Stepping into the dojo for the first time he was warmly greeted by people young and old that he knew from the village. He didn't know they practiced in the dojo, not because it was a secret, but more because it just wasn't talked about very much - it was just something you did as a part of every day life. Everyone knew that once he accepted the decision to step into the dojo that he would probably be practising there for a very long time. Everyone was pleased to pass onto him what they had learnt, this was their responsibility.  Everyone knew the secret to the survival of the Han lay in helping each other to be the best they could be. Practice was sometimes tough especially when it was cold, but everyone knew dedication was a part of the learning process and it was the best preparation for the inevitable trouble with bandits or Ronin. Martial practice was tempered with awareness of each persons emerging abilities, so that while sometimes there were injuries, they were minor in nature.

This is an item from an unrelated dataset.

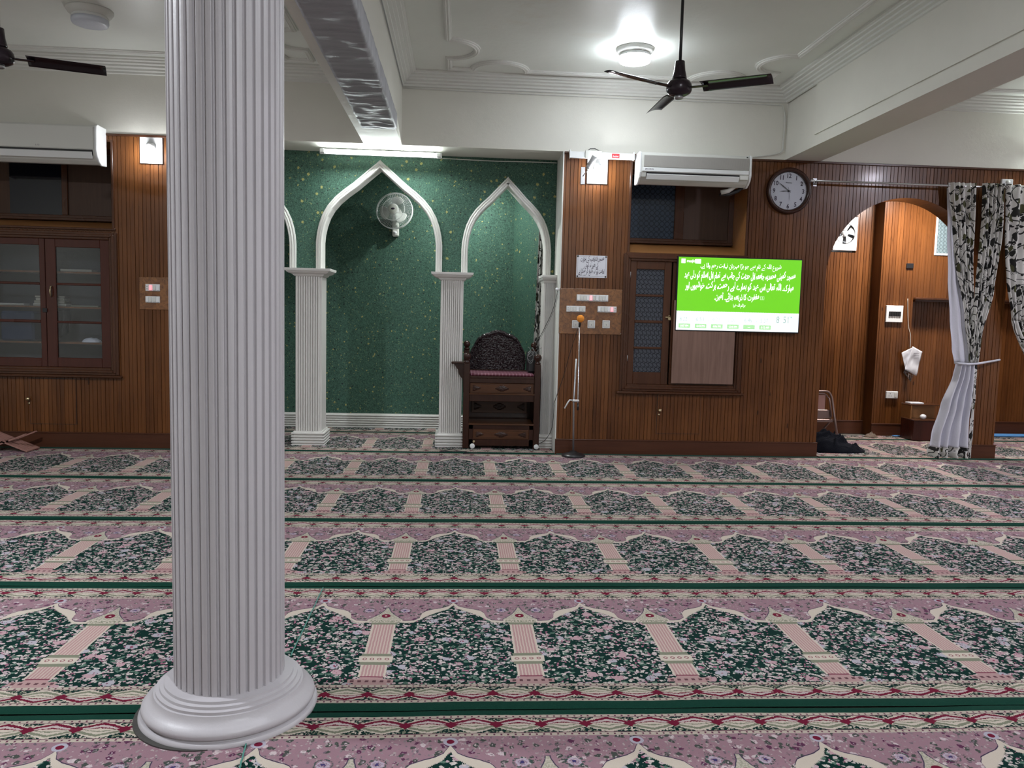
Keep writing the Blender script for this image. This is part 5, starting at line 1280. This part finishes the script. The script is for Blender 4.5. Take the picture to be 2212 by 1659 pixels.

Whilst a small country dojo is worlds away from the rented spaces of suburbia there is much to be learnt from Akira's fictional experiences and there is plenty to be learnt from this approach. It speaks of a life long dedication, understanding the reasons for practicing and the importance of understanding the method of practice. Far from being a social club or business the dojo provided a haven from daily life where the body could be trained, the ind sharpened and the spirit refined.  

Somethings we do well and others not so well in the west but the feel of a small country dojo is something to strive for.